(Goal of the exercise) Exactly the lines between the line containing "What Blender Python" and the line containing "S.camera = cam", together with those two lines, are to be output.

(Listing)
★ ★ ★ ★

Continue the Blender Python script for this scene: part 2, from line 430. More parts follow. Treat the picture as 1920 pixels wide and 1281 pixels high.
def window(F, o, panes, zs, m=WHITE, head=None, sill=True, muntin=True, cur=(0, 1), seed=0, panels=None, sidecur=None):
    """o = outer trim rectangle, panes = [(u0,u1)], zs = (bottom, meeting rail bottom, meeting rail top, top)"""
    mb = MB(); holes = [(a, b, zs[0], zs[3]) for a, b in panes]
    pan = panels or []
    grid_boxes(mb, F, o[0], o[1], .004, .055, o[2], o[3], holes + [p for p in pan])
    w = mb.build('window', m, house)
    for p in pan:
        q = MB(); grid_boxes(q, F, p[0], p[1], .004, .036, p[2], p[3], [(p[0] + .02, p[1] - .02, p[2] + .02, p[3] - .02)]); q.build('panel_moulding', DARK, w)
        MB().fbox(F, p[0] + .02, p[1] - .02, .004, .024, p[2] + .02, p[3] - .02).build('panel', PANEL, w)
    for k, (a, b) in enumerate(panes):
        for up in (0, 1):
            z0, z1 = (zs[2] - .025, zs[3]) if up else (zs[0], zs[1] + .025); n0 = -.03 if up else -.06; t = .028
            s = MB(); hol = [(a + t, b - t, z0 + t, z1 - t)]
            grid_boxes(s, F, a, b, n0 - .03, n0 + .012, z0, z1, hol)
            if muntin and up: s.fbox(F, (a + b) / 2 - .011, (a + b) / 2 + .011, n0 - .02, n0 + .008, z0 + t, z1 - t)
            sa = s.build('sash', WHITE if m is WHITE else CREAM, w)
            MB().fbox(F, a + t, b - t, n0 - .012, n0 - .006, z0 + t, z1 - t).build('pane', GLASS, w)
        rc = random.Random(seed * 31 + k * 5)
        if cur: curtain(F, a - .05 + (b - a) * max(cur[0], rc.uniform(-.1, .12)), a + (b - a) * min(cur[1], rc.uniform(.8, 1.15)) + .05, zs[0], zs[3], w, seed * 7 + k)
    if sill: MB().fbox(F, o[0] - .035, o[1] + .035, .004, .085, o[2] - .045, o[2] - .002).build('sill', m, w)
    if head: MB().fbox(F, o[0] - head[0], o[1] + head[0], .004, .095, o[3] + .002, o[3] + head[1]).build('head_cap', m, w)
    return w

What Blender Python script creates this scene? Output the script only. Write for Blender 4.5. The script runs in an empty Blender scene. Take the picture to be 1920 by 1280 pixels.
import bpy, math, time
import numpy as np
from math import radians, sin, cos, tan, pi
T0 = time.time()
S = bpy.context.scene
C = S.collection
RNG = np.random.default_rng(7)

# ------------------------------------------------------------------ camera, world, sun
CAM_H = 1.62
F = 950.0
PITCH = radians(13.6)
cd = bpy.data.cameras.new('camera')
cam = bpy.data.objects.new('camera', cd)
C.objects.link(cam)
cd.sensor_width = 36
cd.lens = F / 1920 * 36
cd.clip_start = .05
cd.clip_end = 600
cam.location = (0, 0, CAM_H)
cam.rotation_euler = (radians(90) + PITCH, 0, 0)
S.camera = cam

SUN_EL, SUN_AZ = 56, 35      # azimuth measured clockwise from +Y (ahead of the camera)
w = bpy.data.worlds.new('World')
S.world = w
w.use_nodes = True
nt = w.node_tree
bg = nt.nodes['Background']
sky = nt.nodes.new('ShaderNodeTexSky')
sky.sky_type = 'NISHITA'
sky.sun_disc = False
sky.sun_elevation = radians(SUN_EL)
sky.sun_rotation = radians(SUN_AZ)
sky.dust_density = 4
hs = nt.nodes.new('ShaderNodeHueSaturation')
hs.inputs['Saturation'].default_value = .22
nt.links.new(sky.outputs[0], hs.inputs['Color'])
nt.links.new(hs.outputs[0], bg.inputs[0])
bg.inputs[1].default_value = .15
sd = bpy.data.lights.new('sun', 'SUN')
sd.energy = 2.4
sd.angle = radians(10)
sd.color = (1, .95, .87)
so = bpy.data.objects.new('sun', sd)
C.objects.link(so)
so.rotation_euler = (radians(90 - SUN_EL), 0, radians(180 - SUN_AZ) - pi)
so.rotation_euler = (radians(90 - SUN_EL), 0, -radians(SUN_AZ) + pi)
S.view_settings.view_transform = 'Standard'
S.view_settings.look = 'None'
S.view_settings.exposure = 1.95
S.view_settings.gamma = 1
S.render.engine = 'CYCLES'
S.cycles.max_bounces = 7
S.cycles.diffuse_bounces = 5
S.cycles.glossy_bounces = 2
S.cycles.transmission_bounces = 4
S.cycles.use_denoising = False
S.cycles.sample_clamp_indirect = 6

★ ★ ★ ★

(Finished task)
What Blender Python script creates this scene? Output the script only. Write for Blender 4.5. The script runs in an empty Blender scene. Take the picture to be 1920 by 1280 pixels.
import bpy, math, time
import numpy as np
from math import radians, sin, cos, tan, pi
T0 = time.time()
S = bpy.context.scene
C = S.collection
RNG = np.random.default_rng(7)

# ------------------------------------------------------------------ camera, world, sun
CAM_H = 1.62
F = 950.0
PITCH = radians(13.6)
cd = bpy.data.cameras.new('camera')
cam = bpy.data.objects.new('camera', cd)
C.objects.link(cam)
cd.sensor_width = 36
cd.lens = F / 1920 * 36
cd.clip_start = .05
cd.clip_end = 600
cam.location = (0, 0, CAM_H)
cam.rotation_euler = (radians(90) + PITCH, 0, 0)
S.camera = cam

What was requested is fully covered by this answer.